# Exercise
Would you return the complete listing below word for word?

■ ■ ■ ■

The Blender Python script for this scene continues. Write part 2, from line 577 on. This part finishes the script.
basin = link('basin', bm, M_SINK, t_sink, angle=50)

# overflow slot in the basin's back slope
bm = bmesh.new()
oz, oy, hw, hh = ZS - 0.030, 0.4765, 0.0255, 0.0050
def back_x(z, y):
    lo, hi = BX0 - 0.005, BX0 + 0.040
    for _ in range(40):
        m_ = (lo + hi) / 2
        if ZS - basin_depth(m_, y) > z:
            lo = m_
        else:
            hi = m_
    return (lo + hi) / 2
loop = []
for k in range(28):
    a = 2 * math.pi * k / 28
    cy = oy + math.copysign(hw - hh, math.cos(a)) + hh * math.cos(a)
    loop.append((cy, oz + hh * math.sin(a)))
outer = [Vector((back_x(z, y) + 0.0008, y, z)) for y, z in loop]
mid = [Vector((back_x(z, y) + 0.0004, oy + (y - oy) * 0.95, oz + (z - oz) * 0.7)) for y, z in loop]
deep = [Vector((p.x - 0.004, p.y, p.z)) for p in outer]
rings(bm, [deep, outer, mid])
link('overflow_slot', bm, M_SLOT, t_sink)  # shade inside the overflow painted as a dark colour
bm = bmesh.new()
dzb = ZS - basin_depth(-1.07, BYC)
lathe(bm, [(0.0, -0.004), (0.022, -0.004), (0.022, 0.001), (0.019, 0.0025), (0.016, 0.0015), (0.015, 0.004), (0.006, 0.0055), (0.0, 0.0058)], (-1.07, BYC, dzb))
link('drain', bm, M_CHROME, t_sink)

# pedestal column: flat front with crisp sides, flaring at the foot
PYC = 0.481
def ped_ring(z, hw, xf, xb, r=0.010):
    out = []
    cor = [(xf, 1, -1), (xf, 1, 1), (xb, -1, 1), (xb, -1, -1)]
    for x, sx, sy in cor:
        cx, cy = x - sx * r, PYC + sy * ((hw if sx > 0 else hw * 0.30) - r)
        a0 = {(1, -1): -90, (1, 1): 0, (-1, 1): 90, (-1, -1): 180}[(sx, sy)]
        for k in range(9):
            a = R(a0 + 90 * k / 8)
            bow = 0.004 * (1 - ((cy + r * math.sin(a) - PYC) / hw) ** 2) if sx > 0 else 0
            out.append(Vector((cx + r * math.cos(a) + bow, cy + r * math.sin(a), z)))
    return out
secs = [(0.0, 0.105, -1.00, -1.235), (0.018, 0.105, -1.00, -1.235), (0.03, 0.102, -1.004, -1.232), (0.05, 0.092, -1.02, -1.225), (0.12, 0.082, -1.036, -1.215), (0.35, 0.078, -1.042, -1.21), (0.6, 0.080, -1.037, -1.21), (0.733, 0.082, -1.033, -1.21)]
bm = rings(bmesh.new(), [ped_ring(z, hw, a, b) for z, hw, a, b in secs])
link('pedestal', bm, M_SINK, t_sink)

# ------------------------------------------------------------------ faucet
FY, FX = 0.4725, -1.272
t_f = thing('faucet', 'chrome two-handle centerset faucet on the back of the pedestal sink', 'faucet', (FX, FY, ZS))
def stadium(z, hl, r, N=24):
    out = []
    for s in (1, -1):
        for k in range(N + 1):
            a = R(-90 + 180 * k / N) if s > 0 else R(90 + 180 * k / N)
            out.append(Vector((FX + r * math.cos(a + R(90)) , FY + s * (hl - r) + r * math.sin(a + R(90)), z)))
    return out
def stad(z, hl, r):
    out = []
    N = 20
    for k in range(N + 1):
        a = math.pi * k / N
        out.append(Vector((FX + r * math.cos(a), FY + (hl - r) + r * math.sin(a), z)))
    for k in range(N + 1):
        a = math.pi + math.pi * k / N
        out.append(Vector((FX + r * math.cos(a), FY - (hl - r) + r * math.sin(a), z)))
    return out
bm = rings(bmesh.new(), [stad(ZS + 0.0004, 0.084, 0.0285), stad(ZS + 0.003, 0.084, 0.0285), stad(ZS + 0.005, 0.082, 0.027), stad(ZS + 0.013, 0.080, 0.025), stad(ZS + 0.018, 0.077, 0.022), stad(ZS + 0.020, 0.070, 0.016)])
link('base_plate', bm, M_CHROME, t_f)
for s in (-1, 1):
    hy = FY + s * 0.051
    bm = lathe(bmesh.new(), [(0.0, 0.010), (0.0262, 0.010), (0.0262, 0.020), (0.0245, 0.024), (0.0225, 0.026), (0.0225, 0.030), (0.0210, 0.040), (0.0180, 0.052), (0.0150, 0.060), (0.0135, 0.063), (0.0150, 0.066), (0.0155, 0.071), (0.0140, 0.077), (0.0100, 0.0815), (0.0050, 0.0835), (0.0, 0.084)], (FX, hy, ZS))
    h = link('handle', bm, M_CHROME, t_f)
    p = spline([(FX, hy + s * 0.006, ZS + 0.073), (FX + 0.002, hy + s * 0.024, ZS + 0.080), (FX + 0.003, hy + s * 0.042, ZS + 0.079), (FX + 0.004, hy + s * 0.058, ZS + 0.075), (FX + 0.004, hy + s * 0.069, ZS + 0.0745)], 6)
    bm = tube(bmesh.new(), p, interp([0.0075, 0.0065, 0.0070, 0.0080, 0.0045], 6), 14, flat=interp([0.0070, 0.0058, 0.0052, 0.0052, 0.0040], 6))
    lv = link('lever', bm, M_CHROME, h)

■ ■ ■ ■

# Worked answer
The Blender Python script for this scene continues. Write part 2, from line 577 on. This part finishes the script.
basin = link('basin', bm, M_SINK, t_sink, angle=50)

# overflow slot in the basin's back slope
bm = bmesh.new()
oz, oy, hw, hh = ZS - 0.030, 0.4765, 0.0255, 0.0050
def back_x(z, y):
    lo, hi = BX0 - 0.005, BX0 + 0.040
    for _ in range(40):
        m_ = (lo + hi) / 2
        if ZS - basin_depth(m_, y) > z:
            lo = m_
        else:
            hi = m_
    return (lo + hi) / 2
loop = []
for k in range(28):
    a = 2 * math.pi * k / 28
    cy = oy + math.copysign(hw - hh, math.cos(a)) + hh * math.cos(a)
    loop.append((cy, oz + hh * math.sin(a)))
outer = [Vector((back_x(z, y) + 0.0008, y, z)) for y, z in loop]
mid = [Vector((back_x(z, y) + 0.0004, oy + (y - oy) * 0.95, oz + (z - oz) * 0.7)) for y, z in loop]
deep = [Vector((p.x - 0.004, p.y, p.z)) for p in outer]
rings(bm, [deep, outer, mid])
link('overflow_slot', bm, M_SLOT, t_sink)  # shade inside the overflow painted as a dark colour
bm = bmesh.new()
dzb = ZS - basin_depth(-1.07, BYC)
lathe(bm, [(0.0, -0.004), (0.022, -0.004), (0.022, 0.001), (0.019, 0.0025), (0.016, 0.0015), (0.015, 0.004), (0.006, 0.0055), (0.0, 0.0058)], (-1.07, BYC, dzb))
link('drain', bm, M_CHROME, t_sink)

# pedestal column: flat front with crisp sides, flaring at the foot
PYC = 0.481
def ped_ring(z, hw, xf, xb, r=0.010):
    out = []
    cor = [(xf, 1, -1), (xf, 1, 1), (xb, -1, 1), (xb, -1, -1)]
    for x, sx, sy in cor:
        cx, cy = x - sx * r, PYC + sy * ((hw if sx > 0 else hw * 0.30) - r)
        a0 = {(1, -1): -90, (1, 1): 0, (-1, 1): 90, (-1, -1): 180}[(sx, sy)]
        for k in range(9):
            a = R(a0 + 90 * k / 8)
            bow = 0.004 * (1 - ((cy + r * math.sin(a) - PYC) / hw) ** 2) if sx > 0 else 0
            out.append(Vector((cx + r * math.cos(a) + bow, cy + r * math.sin(a), z)))
    return out
secs = [(0.0, 0.105, -1.00, -1.235), (0.018, 0.105, -1.00, -1.235), (0.03, 0.102, -1.004, -1.232), (0.05, 0.092, -1.02, -1.225), (0.12, 0.082, -1.036, -1.215), (0.35, 0.078, -1.042, -1.21), (0.6, 0.080, -1.037, -1.21), (0.733, 0.082, -1.033, -1.21)]
bm = rings(bmesh.new(), [ped_ring(z, hw, a, b) for z, hw, a, b in secs])
link('pedestal', bm, M_SINK, t_sink)

# ------------------------------------------------------------------ faucet
FY, FX = 0.4725, -1.272
t_f = thing('faucet', 'chrome two-handle centerset faucet on the back of the pedestal sink', 'faucet', (FX, FY, ZS))
def stadium(z, hl, r, N=24):
    out = []
    for s in (1, -1):
        for k in range(N + 1):
            a = R(-90 + 180 * k / N) if s > 0 else R(90 + 180 * k / N)
            out.append(Vector((FX + r * math.cos(a + R(90)) , FY + s * (hl - r) + r * math.sin(a + R(90)), z)))
    return out
def stad(z, hl, r):
    out = []
    N = 20
    for k in range(N + 1):
        a = math.pi * k / N
        out.append(Vector((FX + r * math.cos(a), FY + (hl - r) + r * math.sin(a), z)))
    for k in range(N + 1):
        a = math.pi + math.pi * k / N
        out.append(Vector((FX + r * math.cos(a), FY - (hl - r) + r * math.sin(a), z)))
    return out
bm = rings(bmesh.new(), [stad(ZS + 0.0004, 0.084, 0.0285), stad(ZS + 0.003, 0.084, 0.0285), stad(ZS + 0.005, 0.082, 0.027), stad(ZS + 0.013, 0.080, 0.025), stad(ZS + 0.018, 0.077, 0.022), stad(ZS + 0.020, 0.070, 0.016)])
link('base_plate', bm, M_CHROME, t_f)
for s in (-1, 1):
    hy = FY + s * 0.051
    bm = lathe(bmesh.new(), [(0.0, 0.010), (0.0262, 0.010), (0.0262, 0.020), (0.0245, 0.024), (0.0225, 0.026), (0.0225, 0.030), (0.0210, 0.040), (0.0180, 0.052), (0.0150, 0.060), (0.0135, 0.063), (0.0150, 0.066), (0.0155, 0.071), (0.0140, 0.077), (0.0100, 0.0815), (0.0050, 0.0835), (0.0, 0.084)], (FX, hy, ZS))
    h = link('handle', bm, M_CHROME, t_f)
    p = spline([(FX, hy + s * 0.006, ZS + 0.073), (FX + 0.002, hy + s * 0.024, ZS + 0.080), (FX + 0.003, hy + s * 0.042, ZS + 0.079), (FX + 0.004, hy + s * 0.058, ZS + 0.075), (FX + 0.004, hy + s * 0.069, ZS + 0.0745)], 6)
    bm = tube(bmesh.new(), p, interp([0.0075, 0.0065, 0.0070, 0.0080, 0.0045], 6), 14, flat=interp([0.0070, 0.0058, 0.0052, 0.0052, 0.0040], 6))
    lv = link('lever', bm, M_CHROME, h)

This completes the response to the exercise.